The left-leaning media across the pond is also keen to seize on this narrative, as the following opinion piece from The Guardian deftly demonstrates:

Third, the president should make it clear he won’t allow government spending cuts to take precedence over job creation. He won’t follow Europe into an austerity trap of slower growth and higher unemployment. While he understands the need to reduce the nation’s long-term budget deficit, he should commit to vetoing any spending cuts until the unemployment rate in the US is down to 5%. Instead, he should commit to further job-creating investments in the nation’s crumbling infrastructure – pot-holed roads, unsafe bridges, inadequate pipelines, woefully-strained public transportation, and outmoded ports.

Finally, Obama should make sure Americans understand the link between America’s fragile recovery and widening inequality. As long as so much of the nation’s disposable income and wealth goes to the top, the vast middle class lacks the purchasing power to fire up the economy. That’s why the so-called “Buffett rule” he has proposed – setting a minimum tax rate for millionaires – needs to be seen as just a first step toward ensuring that the gains from growth are more widely shared. He should vow to do more in his second term.

Such an economic strategy – forcing banks to help distressed homeowners, stopping oil speculation, boosting spending until unemployment drops to 5%, and fighting to ensure economic gains are widely shared – is critical to jobs and growth. It’s the mirror image of Europe’s failed austerity policies.

These arguments do not stand up to scrutiny for several reasons, many of which are well articulated in this piece from Forbes:

The trouble with Europe’s post-crisis budgets, then, isn’t so much that they’ve increased taxes. It’s that they haven’t meaningfully cut spending. “Following years of large spending increases,” Veronique de Rugy explains, “Spain, the United Kingdom, France, and Greece — countries widely cited for adopting austerity measures — haven’t significantly reduced spending since 2008.” De Rugy points to data that shows those countries “still spend more than pre-recession levels,” with France and Britain making no cuts, and Italy increasing spending in 2011 “more than the previous reduction” between 2009 and 2010. Without significant, substantial cuts, tax increases alone don’t amount to austerity. Yglesias is correct that tax hikes can contribute to austerity. What tax hikes cannot do, however, is be austerity. Tax hikes are neither necessary nor sufficient for an austerity program.

Inconsistent though it may be with the liberal worldview in the US, this is very true. Government spending, by many measures, is actually higher than pre-recession levels in Britain and other countries. The so-called “austerity” that everyone is wailing about is nothing more than a reduction in the rate of increase in government spending. Furthermore, as anyone living in Britain can easily attest, many of the “austerity” measures have been tax increases, and not spending cuts – which also does little to support the liberal view that draconian spending cuts have stymied an economic recovery.

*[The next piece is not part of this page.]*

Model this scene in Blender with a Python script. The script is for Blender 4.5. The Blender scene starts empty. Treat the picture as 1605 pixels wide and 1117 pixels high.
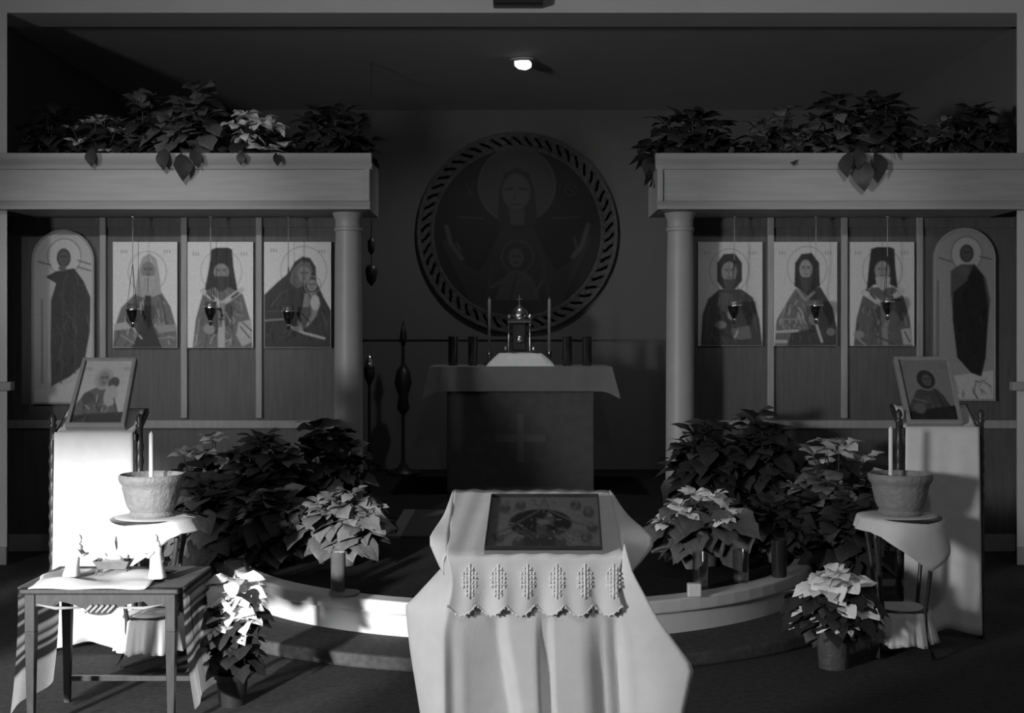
import bpy, math, random
import numpy as np
from mathutils import Vector, Matrix

random.seed(7)
rng = np.random.default_rng(7)
S = bpy.context.scene
COL = S.collection
PI = math.pi
F = 2000.0            # focal length in pixels of the 1605 px wide frame
CX, HY, HC = 802.5, 530.0, 1.25   # principal column, horizon row, eye height (m)

def W(px, py, d):     # world point seen at a pixel at depth d
    return Vector(((px - CX) * d / F, d, HC - (py - HY) * d / F))
def WX(px, d): return (px - CX) * d / F
def WZ(py, d): return HC - (py - HY) * d / F

# ------------------------------------------------------------------ camera, world, lights, exposure
cam = bpy.data.cameras.new('camera'); camo = bpy.data.objects.new('camera', cam); COL.objects.link(camo)
camo.location = (0, 0, HC); camo.rotation_euler = (PI / 2, 0, 0)
cam.sensor_width = 36; cam.lens = F / 1605 * 36; cam.shift_y = -(558.5 - HY) / 1605
cam.clip_start = 0.02
S.camera = camo
S.view_settings.view_transform = 'Standard'; S.view_settings.look = 'None'
S.view_settings.gamma = 1; S.view_settings.use_curve_mapping = False
S.view_settings.exposure = 0.0
wd = bpy.data.worlds.new('world'); S.world = wd; wd.use_nodes = True
wd.node_tree.nodes['Background'].inputs[0].default_value = (1, 1, 1, 1)
wd.node_tree.nodes['Background'].inputs[1].default_value = 0.6

def aim(o, target):
    o.rotation_euler = (Vector(target) - o.location).to_track_quat('-Z', 'Y').to_euler()
def lamp(name, kind, loc, target, energy, **kw):
    l = bpy.data.lights.new(name, kind); l.energy = energy
    for k, v in kw.items(): setattr(l, k, v)
    o = bpy.data.objects.new(name, l); COL.objects.link(o); o.location = loc; aim(o, target); return o

SUN = Vector((0.30, 1.0, -0.20)).normalized()
sun = bpy.data.lights.new('sun', 'SUN'); sun.energy = 9.0; sun.angle = 0.035
so = bpy.data.objects.new('sun', sun); COL.objects.link(so); so.location = (-8, -6, 4)
so.rotation_euler = SUN.to_track_quat('-Z', 'Y').to_euler()
# daylight coming in at the left nave window, and the two ceiling spots aimed at the icon screen
lamp('window_daylight', 'AREA', (-4.5, -0.9, 1.65), (0.3, 5.4, 0.7), 66, shape='RECTANGLE', size=0.7, size_y=0.7, spread=1.4)
lamp('spot_left', 'SPOT', (-1.55, 1.0, 3.1), (-2.0, 7.0, 1.65), 560, spot_size=0.33, spot_blend=1.0, shadow_soft_size=0.06)
lamp('spot_right', 'SPOT', (1.45, 1.0, 3.1), (1.75, 7.0, 1.75), 270, spot_size=0.27, spot_blend=1.0, shadow_soft_size=0.06)
lamp('spot_fill', 'SPOT', (0.3, 0.4, 3.15), (0.05, 4.6, 0.4), 60, spot_size=1.5, spot_blend=1.0, shadow_soft_size=0.1)  # added ceiling spot: ambient fill over the platform, no visible fitting

# ------------------------------------------------------------------ materials (the photograph is black and white: greys only)
def mat(name, v, rough=0.7, amp=0.12, scale=12.0, bump=0.0, bscale=60.0, metal=0.0, spec=0.4, stretch=None, trans=0.0, coat=0.0):
    m = bpy.data.materials.new(name); m.use_nodes = True
    nt = m.node_tree; b = nt.nodes['Principled BSDF']
    b.inputs['Roughness'].default_value = rough; b.inputs['Metallic'].default_value = metal
    b.inputs['Specular IOR Level'].default_value = spec
    if coat: b.inputs['Coat Weight'].default_value = coat
    tc = nt.nodes.new('ShaderNodeTexCoord'); src = tc.outputs['Object']
    if stretch:
        mp = nt.nodes.new('ShaderNodeMapping'); mp.inputs['Scale'].default_value = stretch
        nt.links.new(src, mp.inputs[0]); src = mp.outputs[0]
    n = nt.nodes.new('ShaderNodeTexNoise'); n.inputs['Scale'].default_value = scale; n.inputs['Detail'].default_value = 4
    nt.links.new(src, n.inputs['Vector'])
    r = nt.nodes.new('ShaderNodeMapRange')
    r.inputs['From Min'].default_value = 0.25; r.inputs['From Max'].default_value = 0.75
    r.inputs['To Min'].default_value = v * (1 - amp); r.inputs['To Max'].default_value = v * (1 + amp)
    nt.links.new(n.outputs['Fac'], r.inputs['Value']); nt.links.new(r.outputs[0], b.inputs['Base Color'])
    if bump:
        n2 = nt.nodes.new('ShaderNodeTexNoise'); n2.inputs['Scale'].default_value = bscale; n2.inputs['Detail'].default_value = 3
        nt.links.new(src, n2.inputs['Vector'])
        bp = nt.nodes.new('ShaderNodeBump'); bp.inputs['Strength'].default_value = bump; bp.inputs['Distance'].default_value = 0.01
        nt.links.new(n2.outputs['Fac'], bp.inputs['Height']); nt.links.new(bp.outputs[0], b.inputs['Normal'])
    if trans:     # clear glass: mostly see-through with a mirror gloss
        out = nt.nodes['Material Output']; t = nt.nodes.new('ShaderNodeBsdfTransparent'); t.inputs[0].default_value = (0.92, 0.92, 0.92, 1)
        fr = nt.nodes.new('ShaderNodeMapRange'); lw = nt.nodes.new('ShaderNodeLayerWeight'); lw.inputs[0].default_value = 0.5; fr.inputs['To Min'].default_value = 0.05; fr.inputs['To Max'].default_value = 0.45; nt.links.new(lw.outputs['Facing'], fr.inputs['Value'])
        g = nt.nodes.new('ShaderNodeBsdfGlossy'); g.inputs['Roughness'].default_value = 0.05
        mx = nt.nodes.new('ShaderNodeMixShader'); nt.links.new(fr.outputs[0], mx.inputs[0])
        nt.links.new(t.outputs[0], mx.inputs[1]); nt.links.new(g.outputs[0], mx.inputs[2]); nt.links.new(mx.outputs[0], out.inputs[0])
    return m
def mat_attr(name, rough=0.6, spec=0.3):      # colour from the mesh's painted attribute (flat pictures and woven stripes)
    m = bpy.data.materials.new(name); m.use_nodes = True; nt = m.node_tree; b = nt.nodes['Principled BSDF']
    a = nt.nodes.new('ShaderNodeAttribute'); a.attribute_name = 'paint'
    n = nt.nodes.new('ShaderNodeTexNoise'); n.inputs['Scale'].default_value = 70
    r = nt.nodes.new('ShaderNodeMapRange'); r.inputs['To Min'].default_value = 0.85; r.inputs['To Max'].default_value = 1.15
    tc = nt.nodes.new('ShaderNodeTexCoord'); nt.links.new(tc.outputs['Object'], n.inputs['Vector'])
    mx = nt.nodes.new('ShaderNodeMix'); mx.data_type = 'RGBA'; mx.blend_type = 'MULTIPLY'; mx.inputs['Factor'].default_value = 1
    nt.links.new(n.outputs['Fac'], r.inputs['Value']); nt.links.new(a.outputs['Color'], mx.inputs['A']); nt.links.new(r.outputs[0], mx.inputs['B'])
    nt.links.new(mx.outputs['Result'], b.inputs['Base Color'])
    b.inputs['Roughness'].default_value = rough; b.inputs['Specular IOR Level'].default_value = spec
    return m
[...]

Also missing from the left-wing take on austerity is an understanding of the fact that, unlike the US, European economies grappling with anaemic growth or double-dip recession do not have the good fortune to be underpinned by the world’s primary reserve currency. It is much easier to enact a large scale stimulus programme while retaining the confidence of the global bond markets if your currency is the US dollar, a fact that is glossed over by many people, including some in the Obama administration who hold up Europe as a cautionary tale of what happens if you fail to meet economic downturn with government stimulus.

The Washington Post reports:

“The situation in Europe is slowing things down,” Obama told donors at the New Amsterdam Theatre. At the home of hedge fund executive Marc Lasry, Obama said that Romney and congressional Republicans favored an austerity plan that would “drastically shrink government,” hurting job growth and middle-income Americans.

“That is fundamentally different from our experience in growing this economy and creating jobs,” Obama said.

Where Obama was subtle, not drawing a direct line between Europe’s approach and Romney, Clinton was not.

The former president said Republicans were adopting “the European economy policy.”

As a European watching the American political debate unfolding, it frustrates me to see such sweeping statements and generalisations being made about other countries, and seeing their actions and policy stances mischaracterised without even the pretence of trying to understand them – and this applies to both sides of the political aisle. I also fear that it does not do much to dispel the false but common notion that most Americans are insular and lacking any real understanding of the world beyond their borders.

This stereotype, where true, is unfortunate enough to the extent that it applies to the general population, but even more concerning when it manifests itself in current and would-be future political office holders.